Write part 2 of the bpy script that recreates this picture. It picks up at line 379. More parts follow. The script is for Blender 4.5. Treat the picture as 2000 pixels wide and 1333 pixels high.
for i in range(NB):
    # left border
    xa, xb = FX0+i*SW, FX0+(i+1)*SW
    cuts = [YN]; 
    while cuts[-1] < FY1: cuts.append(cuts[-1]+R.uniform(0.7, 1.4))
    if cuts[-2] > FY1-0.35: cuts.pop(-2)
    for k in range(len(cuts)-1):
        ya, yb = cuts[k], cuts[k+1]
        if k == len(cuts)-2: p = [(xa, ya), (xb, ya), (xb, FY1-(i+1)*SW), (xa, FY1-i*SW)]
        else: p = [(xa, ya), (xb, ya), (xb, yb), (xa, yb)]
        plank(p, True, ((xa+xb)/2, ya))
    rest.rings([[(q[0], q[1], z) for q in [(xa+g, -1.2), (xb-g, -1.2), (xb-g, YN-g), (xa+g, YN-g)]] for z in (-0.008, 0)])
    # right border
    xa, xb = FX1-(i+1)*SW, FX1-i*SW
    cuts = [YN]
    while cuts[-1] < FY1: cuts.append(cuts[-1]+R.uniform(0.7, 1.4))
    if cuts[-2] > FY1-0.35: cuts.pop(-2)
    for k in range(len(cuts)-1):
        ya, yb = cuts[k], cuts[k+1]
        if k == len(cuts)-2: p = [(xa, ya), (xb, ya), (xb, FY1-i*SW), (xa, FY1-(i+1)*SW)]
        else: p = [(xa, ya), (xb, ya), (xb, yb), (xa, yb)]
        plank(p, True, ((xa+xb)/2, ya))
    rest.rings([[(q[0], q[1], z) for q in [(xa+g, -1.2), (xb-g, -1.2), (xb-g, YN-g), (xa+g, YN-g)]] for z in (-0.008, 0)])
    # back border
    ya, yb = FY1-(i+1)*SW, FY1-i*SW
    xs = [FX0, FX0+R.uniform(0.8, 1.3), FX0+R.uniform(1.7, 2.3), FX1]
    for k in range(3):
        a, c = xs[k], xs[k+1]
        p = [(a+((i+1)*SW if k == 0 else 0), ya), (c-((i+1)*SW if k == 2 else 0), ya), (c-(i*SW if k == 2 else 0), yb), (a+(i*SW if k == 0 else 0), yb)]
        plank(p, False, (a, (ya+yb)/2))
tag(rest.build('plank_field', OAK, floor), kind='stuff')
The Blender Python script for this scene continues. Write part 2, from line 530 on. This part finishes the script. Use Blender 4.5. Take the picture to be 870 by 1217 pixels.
....
All of the data must be returned exactly.

Response to this task -
Write part 2 of the bpy script that recreates this picture. It picks up at line 379. More parts follow. The script is for Blender 4.5. Treat the picture as 2000 pixels wide and 1333 pixels high.
for i in range(NB):
    # left border
    xa, xb = FX0+i*SW, FX0+(i+1)*SW
    cuts = [YN]; 
    while cuts[-1] < FY1: cuts.append(cuts[-1]+R.uniform(0.7, 1.4))
    if cuts[-2] > FY1-0.35: cuts.pop(-2)
    for k in range(len(cuts)-1):
        ya, yb = cuts[k], cuts[k+1]
        if k == len(cuts)-2: p = [(xa, ya), (xb, ya), (xb, FY1-(i+1)*SW), (xa, FY1-i*SW)]
        else: p = [(xa, ya), (xb, ya), (xb, yb), (xa, yb)]
        plank(p, True, ((xa+xb)/2, ya))
    rest.rings([[(q[0], q[1], z) for q in [(xa+g, -1.2), (xb-g, -1.2), (xb-g, YN-g), (xa+g, YN-g)]] for z in (-0.008, 0)])
    # right border
    xa, xb = FX1-(i+1)*SW, FX1-i*SW
    cuts = [YN]
    while cuts[-1] < FY1: cuts.append(cuts[-1]+R.uniform(0.7, 1.4))
    if cuts[-2] > FY1-0.35: cuts.pop(-2)
    for k in range(len(cuts)-1):
        ya, yb = cuts[k], cuts[k+1]
        if k == len(cuts)-2: p = [(xa, ya), (xb, ya), (xb, FY1-i*SW), (xa, FY1-(i+1)*SW)]
        else: p = [(xa, ya), (xb, ya), (xb, yb), (xa, yb)]
        plank(p, True, ((xa+xb)/2, ya))
    rest.rings([[(q[0], q[1], z) for q in [(xa+g, -1.2), (xb-g, -1.2), (xb-g, YN-g), (xa+g, YN-g)]] for z in (-0.008, 0)])
    # back border
    ya, yb = FY1-(i+1)*SW, FY1-i*SW
    xs = [FX0, FX0+R.uniform(0.8, 1.3), FX0+R.uniform(1.7, 2.3), FX1]
    for k in range(3):
        a, c = xs[k], xs[k+1]
        p = [(a+((i+1)*SW if k == 0 else 0), ya), (c-((i+1)*SW if k == 2 else 0), ya), (c-(i*SW if k == 2 else 0), yb), (a+(i*SW if k == 0 else 0), yb)]
        plank(p, False, (a, (ya+yb)/2))
tag(rest.build('plank_field', OAK, floor), kind='stuff')
The Blender Python script for this scene continues. Write part 2, from line 530 on. This part finishes the script. Use Blender 4.5. Take the picture to be 870 by 1217 pixels.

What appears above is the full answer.